The Functions of Fantasy
Finally, Tolkien discusses three basic functions of a fairy story: Recovery, Escape and Consolation. First, we look at Recovery:
Recovery (which includes return and renewal of health) is a re-gaining – regaining of a clear view. I do not say “seeing things as they are” and involve myself with the philosophers, though I might venture to say “seeing things as we are (or were) meant to see them” – as things apart from ourselves. We need, in any case, to clean our windows; so that the things seen clearly may be freed from the drab blur of triteness or familiarity – from possessiveness.
An interesting thing happens when you enter into a Secondary Fantasy World: since you can only enter such a world by accepting its terms as they are given, you must free yourself of your own beliefs, bias and prejudices. The willing suspension of disbelief causes you to become open-minded and exclude judgment, much like a child. If this fantasy world features blue grass, pixies and purple moons, you say, “okay, that looks pretty,” and give no thought to the impractical nature of these things as if they were viewed in our world. They are simply accepted.
I have claimed that Escape is one of the main functions of fairy-stories.
Tolkien harps on this one a lot, so I won’t go into much of that here. The point I want to make is that I only agree with Tolkien on this if I’m allowed to be more precise. Escape is indeed a function of fairy-stories, but not escape from reality. Sure you’re visiting a secondary world but the story does not completely pull you in. While taking the Greenway with Strider in Lord of the Rings or fighting off the Whitecloaks with Perrin in the Wheel of Time, your body is still lying in whatever bed or sitting on whatever parkbench you found yourself on before you started reading. No, escape in fairy stories involves your escape from your perception of the world. Recovering your childlike acceptance allows you to take a break from your judgments and perceptions.
And now, we get to the big one, Consolation:
But the “consolation” of fairy-tales has another aspect than the imaginative satisfaction of ancient desires. Far more important is the Consolation of the Happy Ending. Almost I would venture to assert that all complete fairy-stories must have it. At least I would say that Tragedy is the true form of Drama, its highest function; but the opposite is true of a fairy-story.
I have no idea what the hell the old man was on when he wrote this. Tolkien goes on to explain why the Happy Ending is so wonderful but he never explains why ultimate tragedy is inadequate; to him, it appears that Good’s ultimate triumph in a fairy story simply must be so.
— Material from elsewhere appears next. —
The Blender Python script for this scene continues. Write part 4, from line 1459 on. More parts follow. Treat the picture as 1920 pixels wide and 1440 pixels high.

No way do I agree with this. Emotion is the ultimate result of any good fairy-story; feeling of any kind. Crafting a secondary world believable enough to invite you in, full of mysticism and wonder, is the beginning of the journey. As you enter the world, you drop your preconceived notions and reservations and openly accept your new surroundings; you escape from yourself. It is then, when your reaction to the story is true and honest, that the story should elicit in you some potent feeling, whether it be anger, determination, jealousy, doubt, faith, etc. It doesn’t matter what you feel while you’re objectively experiencing this other world, so long as the writer makes you feel something. Happy endings are great but they’re by no means required.